-- start --

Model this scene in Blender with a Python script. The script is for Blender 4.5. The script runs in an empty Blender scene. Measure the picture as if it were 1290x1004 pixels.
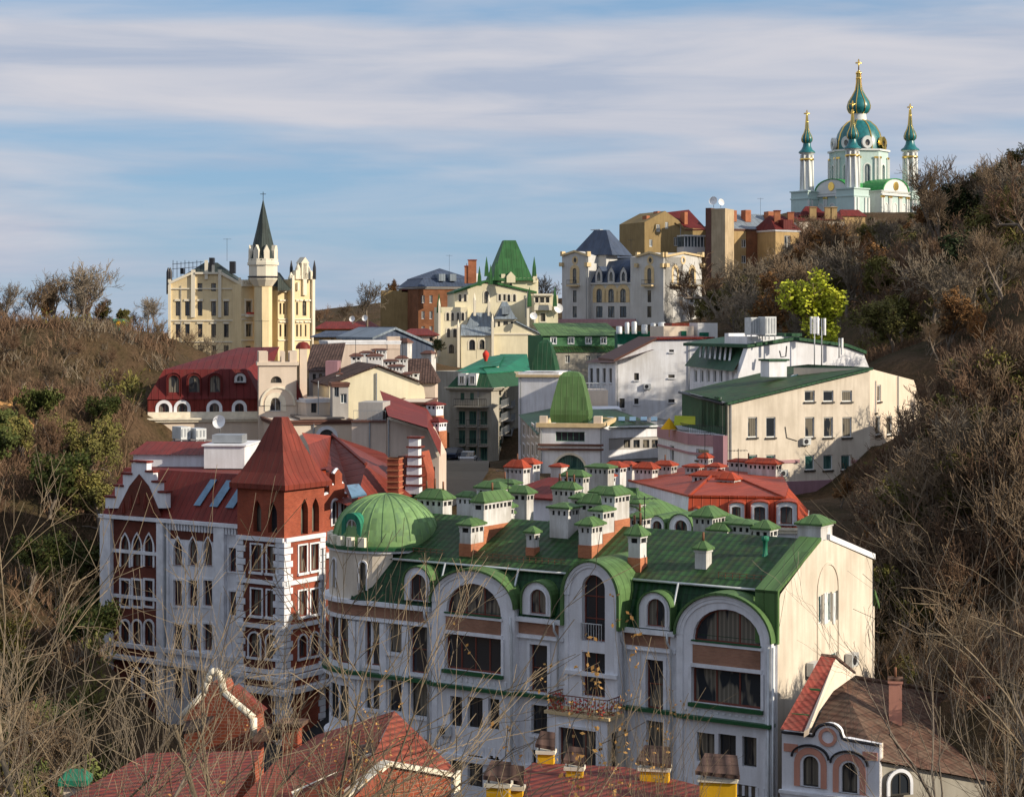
import bpy, bmesh, math, random
import numpy as np
from mathutils import Vector as V, Matrix, noise, geometry
R = math.radians
scene = bpy.context.scene
COL = scene.collection
# ------------------------------------------------------------------ camera
FL = 2350.0; CX = 645.0; HY = 405.0; H = 34.0
cam = bpy.data.cameras.new('camera'); co = bpy.data.objects.new('camera', cam); COL.objects.link(co)
co.location = (0, 0, H); co.rotation_euler = (R(90), 0, 0)
cam.sensor_width = 36; cam.sensor_fit = 'HORIZONTAL'; cam.lens = FL / 1290 * 36
cam.shift_y = -(502 - HY) / 1290; cam.clip_start = .5; cam.clip_end = 30000
scene.camera = co
# ------------------------------------------------------------------ exposure
vs = scene.view_settings
vs.view_transform = 'Standard'; vs.look = 'None'; vs.gamma = 1; vs.exposure = 0.2
# ------------------------------------------------------------------ sun and sky
SUN_EL = 23.0
sx, sy = 0.925, -0.38
sd = V((sx * math.cos(R(SUN_EL)), sy * math.cos(R(SUN_EL)), math.sin(R(SUN_EL)))).normalized()
sl = bpy.data.lights.new('sun', 'SUN'); sl.energy = 4.8; sl.angle = R(.5); sl.color = (1, .88, .70)
so = bpy.data.objects.new('sun', sl); COL.objects.link(so)
so.rotation_euler = sd.to_track_quat('Z', 'Y').to_euler()
world = bpy.data.worlds.new('World'); scene.world = world; world.use_nodes = True
wt = world.node_tree; wn = wt.nodes; wl = wt.links; wn.clear()
def wnode(t, **k):
    n = wn.new(t)
    for a, b in k.items(): setattr(n, a, b)
    return n
sky = wnode('ShaderNodeTexSky', sky_type='NISHITA', sun_disc=False, sun_elevation=R(SUN_EL),
            sun_rotation=math.atan2(sx, sy), altitude=200, air_density=1.0, dust_density=.6, ozone_density=3.0)
tc = wnode('ShaderNodeTexCoord')
def wmap(sc, loc=(0, 0, 0), rot=(0, 0, 0)):
    m = wnode('ShaderNodeMapping'); m.inputs['Scale'].default_value = sc; m.inputs['Location'].default_value = loc
    m.inputs['Rotation'].default_value = rot
    wl.new(tc.outputs['Generated'], m.inputs['Vector']); return m
def wnoise(m, scale, det, rough=.55, dist=0):
    n = wnode('ShaderNodeTexNoise'); n.inputs['Scale'].default_value = scale; n.inputs['Detail'].default_value = det
    n.inputs['Roughness'].default_value = rough; n.inputs['Distortion'].default_value = dist
    wl.new(m.outputs[0], n.inputs['Vector']); return n
def wramp(src, pts):
    r = wnode('ShaderNodeValToRGB'); e = r.color_ramp.elements
    while len(e) < len(pts): e.new(.5)
    for i, (p, c) in enumerate(pts):
        e[i].position = p; e[i].color = (c[0], c[1], c[2], 1) if isinstance(c, tuple) else (c, c, c, 1)
    wl.new(src, r.inputs[0]); return r
def wmix(f, a, b, mode='MIX'):
    m = wnode('ShaderNodeMix', data_type='RGBA', blend_type=mode)
    if isinstance(f, float): m.inputs[0].default_value = f
    else: wl.new(f, m.inputs[0])
    for s, x in ((6, a), (7, b)):
        if isinstance(x, tuple): m.inputs[s].default_value = (*x, 1)
        else: wl.new(x, m.inputs[s])
    return m
n1 = wnoise(wmap((1.6, 1, 13), (1.3, 0, .55), (0, R(1.5), 0)), 1.5, 6, .5, .35)
n2 = wnoise(wmap((4, 2, 34), (3.1, 0, 1.2), (0, R(-1.5), 0)), 1.7, 6, .52, .4)
gz = wnode('ShaderNodeSeparateXYZ'); wl.new(tc.outputs['Generated'], gz.inputs[0])
pr = wramp(gz.outputs[2], [(0., .50), (.035, .54), (.06, .44), (.085, .56), (.10, .50), (.12, .72), (.15, .62), (.175, .36), (.25, .5)])
ad = wnode('ShaderNodeMath', operation='ADD'); wl.new(n1.outputs[0], ad.inputs[0]); wl.new(pr.outputs[0], ad.inputs[1])
hv = wnode('ShaderNodeMath', operation='MULTIPLY'); wl.new(ad.outputs[0], hv.inputs[0]); hv.inputs[1].default_value = .5
mask1 = wramp(hv.outputs[0], [(.425, 0.), (.52, 1.)])
mask2 = wramp(n2.outputs[0], [(.38, .0), (.66, 1.)])
SKYK = 0.112
ct = wramp(n2.outputs[0], [(.3, (3.3, 3.8, 4.8)), (.7, (5.0, 5.0, 5.4))])
blue = wmix(.75, sky.outputs[0], (1.8, 3.2, 5.0))
m1 = wmix(mask1.outputs[0], blue.outputs[2], ct.outputs[0])
m2s = wnode('ShaderNodeMath', operation='MULTIPLY'); wl.new(mask2.outputs[0], m2s.inputs[0]); m2s.inputs[1].default_value = .35
m2 = wmix(m2s.outputs[0], m1.outputs[2], (4.9, 4.9, 5.4))
bg = wnode('ShaderNodeBackground'); bg.inputs[1].default_value = SKYK
wl.new(m2.outputs[2], bg.inputs[0])
wo = wnode('ShaderNodeOutputWorld'); wl.new(bg.outputs[0], wo.inputs[0])
# ------------------------------------------------------------------ materials
MATS = {}
class MT:
    """tiny node helper"""
    def __init__(s, name, rough=.8, metal=0, spec=.3):
        s.m = bpy.data.materials.new(name); s.m.use_nodes = True; s.t = s.m.node_tree
        s.b = s.t.nodes['Principled BSDF']; s.b.inputs['Roughness'].default_value = rough
        s.b.inputs['Metallic'].default_value = metal
        s.b.inputs['Specular IOR Level'].default_value = spec
        MATS[name] = s.m
    def n(s, t, ins={}, **k):
        n = s.t.nodes.new(t)
        for a, b in k.items(): setattr(n, a, b)
        for a, b in ins.items(): s.set(n.inputs[a], b)
        return n
    def set(s, inp, b):
        if hasattr(b, 'outputs'): s.t.links.new(b.outputs[0], inp)
        elif hasattr(b, 'is_output'): s.t.links.new(b, inp)
        elif isinstance(b, tuple) and len(b) == 3 and inp.type == 'RGBA': inp.default_value = (*b, 1)
        else: inp.default_value = b
    def uv(s): return s.n('ShaderNodeTexCoord').outputs['UV']
    def obj(s): return s.n('ShaderNodeTexCoord').outputs['Object']
    def mapp(s, v, sc, rot=(0, 0, 0)): return s.n('ShaderNodeMapping', {'Vector': v, 'Scale': sc, 'Rotation': rot}).outputs[0]
    def noise(s, v, scale, det=4, rough=.55): return s.n('ShaderNodeTexNoise', {'Vector': v, 'Scale': scale, 'Detail': det, 'Roughness': rough}).outputs[0]
    def math(s, op, a, b=0.): return s.n('ShaderNodeMath', {0: a, 1: b}, operation=op).outputs[0]
    def ramp(s, f, pts):
        r = s.n('ShaderNodeValToRGB', {0: f}); e = r.color_ramp.elements
        while len(e) < len(pts): e.new(.5)
        for i, (p, c) in enumerate(pts):
            e[i].position = p; e[i].color = (c[0], c[1], c[2], 1) if isinstance(c, tuple) else (c, c, c, 1)
        return r.outputs[0]
    def mix(s, f, a, b, mode='MIX'): return s.n('ShaderNodeMix', {0: f, 6: a, 7: b}, data_type='RGBA', blend_type=mode).outputs[2]
    def col(s, c): s.set(s.b.inputs['Base Color'], c)
    def bump(s, h, st=.5, dist=.03):
        b = s.n('ShaderNodeBump', {'Height': h, 'Strength': st, 'Distance': dist}); s.t.links.new(b.outputs[0], s.b.inputs['Normal'])
def sc3(c, k): return (c[0] * k, c[1] * k, c[2] * k)
def plaster(name, c, dirt=.35, rough=.9):
    m = MT(name, rough, 0, .15); uv = m.uv(); ob = m.obj()
    big = m.noise(ob, .35, 5, .6); st = m.noise(m.mapp(uv, (2.2, .22, 1)), 1.0, 5, .6); fine = m.noise(ob, 14, 3)
    d = m.ramp(m.math('MULTIPLY', big, st), [(.13, 1.), (.34, 0.)])
    base = m.mix(m.ramp(fine, [(.3, 0.), (.7, 1.)]), sc3(c, .93), c)
    m.col(m.mix(m.math('MULTIPLY', d, dirt), base, (c[0] * .5, c[1] * .47, c[2] * .43)))
    m.bump(fine, .25, .01); return m
def brickm(name, c1, c2, mortar, s=4.0):
    m = MT(name, .9, 0, .15); uv = m.uv()
    b = m.n('ShaderNodeTexBrick', {'Vector': uv, 'Color1': c1, 'Color2': c2, 'Mortar': mortar, 'Scale': s, 'Mortar Size': .025, 'Brick Width': .9, 'Row Height': .32})
    big = m.ramp(m.noise(m.obj(), .6, 5), [(.3, .7), (.7, 1.15)])
    m.col(m.mix(1., b.outputs[0], big, 'MULTIPLY')); m.bump(b.outputs[1], -.3, .02); return m
def seam(name, c, pitch=.55, rough=.42, var=.25, rust=None):
    m = MT(name, rough + .12, 0, .22); uv = m.uv()
    x = m.n('ShaderNodeSeparateXYZ', {0: uv}).outputs
    fr = m.math('FRACT', m.math('DIVIDE', x[0], pitch)); pass
    rd = m.ramp(fr, [(.43, 0.), (.48, 1.), (.52, 1.), (.57, 0.)])
    big = m.noise(m.obj(), .5, 6, .6); pan = m.noise(m.n('ShaderNodeCombineXYZ', {0: m.math('FLOOR', m.math('DIVIDE', x[0], pitch)), 1: m.math('FLOOR', m.math('DIVIDE', x[1], 2.1))}).outputs[0], 3.7, 0)
    k = m.ramp(m.math('MULTIPLY', m.math('ADD', big, pan), .5), [(.3, 1 - var), (.7, 1 + var)])
    c0 = m.mix(1., c, k, 'MULTIPLY')
    c0 = m.mix(rd, c0, sc3(c, .8))
    c0 = m.mix(m.ramp(m.noise(m.mapp(uv, (1.8, .35, 1)), 1.1, 7, .7), [(.5, 0.), (.72, .55)]), c0, (c[0] * .55 + .035, c[1] * .5 + .03, c[2] * .5 + .02))
    if rust: c0 = m.mix(m.ramp(m.noise(m.mapp(uv, (1.5, .4, 1)), 1.3, 6), [(.5, 0.), (.68, .8)]), c0, rust)
    m.col(c0); m.bump(m.math('ADD', rd, m.math('MULTIPLY', big, .3)), .8, .05); return m
def mtile(name, c, pu=.3, pv=.38, rough=.38, var=.3, c2=None):
    m = MT(name, rough + .12, 0, .22); uv = m.uv(); x = m.n('ShaderNodeSeparateXYZ', {0: uv}).outputs
    su = m.math('SINE', m.math('MULTIPLY', x[0], 6.283 / pu)); fv = m.math('FRACT', m.math('DIVIDE', x[1], pv))
    cell = m.n('ShaderNodeTexWhiteNoise', {0: m.n('ShaderNodeCombineXYZ', {0: m.math('FLOOR', m.math('DIVIDE', x[0], pu)), 1: m.math('FLOOR', m.math('DIVIDE', x[1], pv))}).outputs[0]}).outputs[0]
    big = m.noise(m.obj(), .45, 6, .6)
    k = m.ramp(m.math('ADD', m.math('MULTIPLY', cell, .25), m.math('MULTIPLY', big, .75)), [(.3, 1 - var), (.72, 1 + var)])
    c0 = m.mix(1., c, k, 'MULTIPLY')
    if c2: c0 = m.mix(m.ramp(m.noise(m.obj(), 1.1, 6, .7), [(.45, 0.), (.62, .75)]), c0, c2)
    groove = m.math('MULTIPLY', m.ramp(fv, [(.0, .45), (.14, 1.)]), m.ramp(su, [(-.0, .8), (.5, 1.05)]))
    m.col(m.mix(1., c0, groove, 'MULTIPLY'))
    m.bump(m.math('ADD', m.math('MULTIPLY', su, .35), m.math('SUBTRACT', 1., fv)), .9, .05); return m
def flat(name, c, rough=.6, metal=0, var=.15, spec=.3, ns=1.5):
    m = MT(name, rough, metal, spec)
    k = m.ramp(m.noise(m.obj(), ns, 5, .6), [(.3, 1 - var), (.7, 1 + var)]); m.col(m.mix(1., c, k, 'MULTIPLY')); return m
def glassm(name, c, curt, rough=.08):
    m = MT(name, rough, 0, .8); r = m.n('ShaderNodeObjectInfo').outputs['Random']
    x = m.n('ShaderNodeSeparateXYZ', {0: m.uv()}).outputs
    fold = m.ramp(m.math('SINE', m.math('MULTIPLY', x[0], 26.)), [(0., .6), (1., 1.)])
    big = m.ramp(m.noise(m.mapp(m.uv(), (1.2, .35, 1)), 1.0, 2), [(.45, 0.), (.5, 1.)])
    cur = m.mix(1., curt, fold, 'MULTIPLY')
    f = m.math('MULTIPLY', m.math('GREATER_THAN', r, .3), big)
    m.col(m.mix(m.math('MULTIPLY', f, .8), c, cur))
    m.bump(m.noise(m.uv(), .9, 1), .05, .05); return m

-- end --

• [Short task]
Pick out the lines that have the word "scene". Copy them all.

• [Right answer]
Model this scene in Blender with a Python script. The script is for Blender 4.5. The script runs in an empty Blender scene. Measure the picture as if it were 1290x1004 pixels.
scene = bpy.context.scene
COL = scene.collection
scene.camera = co
vs = scene.view_settings
world = bpy.data.worlds.new('World'); scene.world = world; world.use_nodes = True